Me interesa el trabajo muy serio, con trabajo antes. No creo que sea bueno llegar a un ensayo sin tener las cosas muy decididas. Si me toca ser solista con un director trabajo de antemano lo máximo posible para llegar a un acuerdo musical lógico que nos convenza a los dos. Y luego plasmar a la orquesta una seguridad absoluta de lo que van a ser los conciertos. En los ensayos podés experimentar, pero hay un límite de tiempos y cuestiones técnicas que tienen que estar resueltas, para disfrutar y emocionar al público.
Las obras tienen espacios de libertad, podés estirar un poco el tiempo, cambiar los ataques, pero tiene que estar claro.
Hacia el futuro
—¿Qué cosas sentías que te faltan hacer?
—Muchísimas. Ahora estoy justo con lo de la Orquesta, que me llena de adrenalina, noches sin dormir (risas). Es uno de los proyectos más ambiciosos proyectos que tengo este año. Luego voy a estar grandes conciertos en Nueva York, Londres, Hamburgo, Viena, y es formidable.
Para el futuro hay millones de proyectos: en la Argentina hay un mundo de cosas por desarrollar, es cuestión de ver cómo son los momentos históricos para que se desarrollen. Hay muchas idas y vueltas. Mi gran esperanza es que pueda estabilizarse en algún momento la parte cultural, que no tenga vaivenes tan marcados, lo que puede quitar continuidad.
No es de la Argentina este momento histórico, es parte de un mundo que está culturalmente con idas y vueltas muy marcadas. Acá hace falta un desarrollo, que hubo en un momento, de industrias culturales, de mucho compromiso con los artistas, que estén grabando permanentemente, haciendo filmaciones. Hay que tratar de que todo eso vuelva, de que no haya problemas de educación para el acceso de los niños a instrumentos musicales, orquestas, sea lo más cómodo posible: eso va a crear una cantidad de gente que esté interesada en las artes.
Hay que tener paciencia, confiar, y tener esperanza de que en el futuro va a ser todo mejor: va a haber más acceso y más posibilidades de las clases obreras y medias a tener acceso, y no estar atados a cumplir con requisitos mínimos y accedan a la cultura.
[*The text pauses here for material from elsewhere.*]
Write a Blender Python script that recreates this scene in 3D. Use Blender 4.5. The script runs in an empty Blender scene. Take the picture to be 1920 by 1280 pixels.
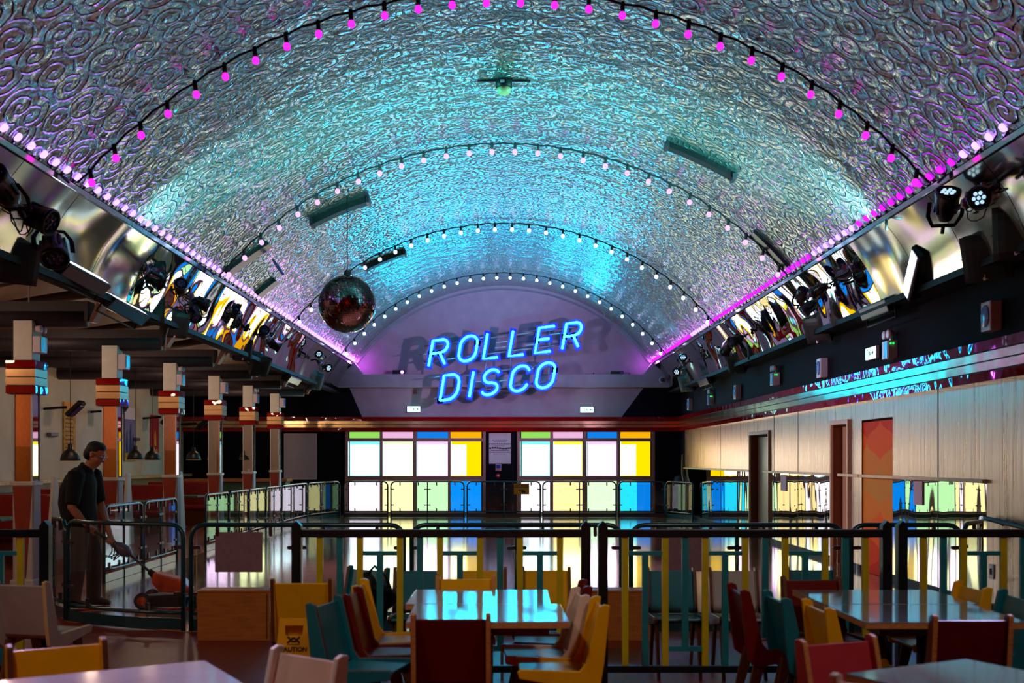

Es una problemática mundial: los artistas tenemos que luchar para que haya más espacios para inocular a la sociedad con el arte. En eso estamos algunos, a otros no les interesa. La industria está sumamente metida, el mundo del capitalismo. ¿Qué rol cumple la cultura? ¿Estar a la par, estar en contra, usar elementos del capitalismo o siempre estar en contra? Los artistas tenemos que luchar para que cada vez haya más acceso.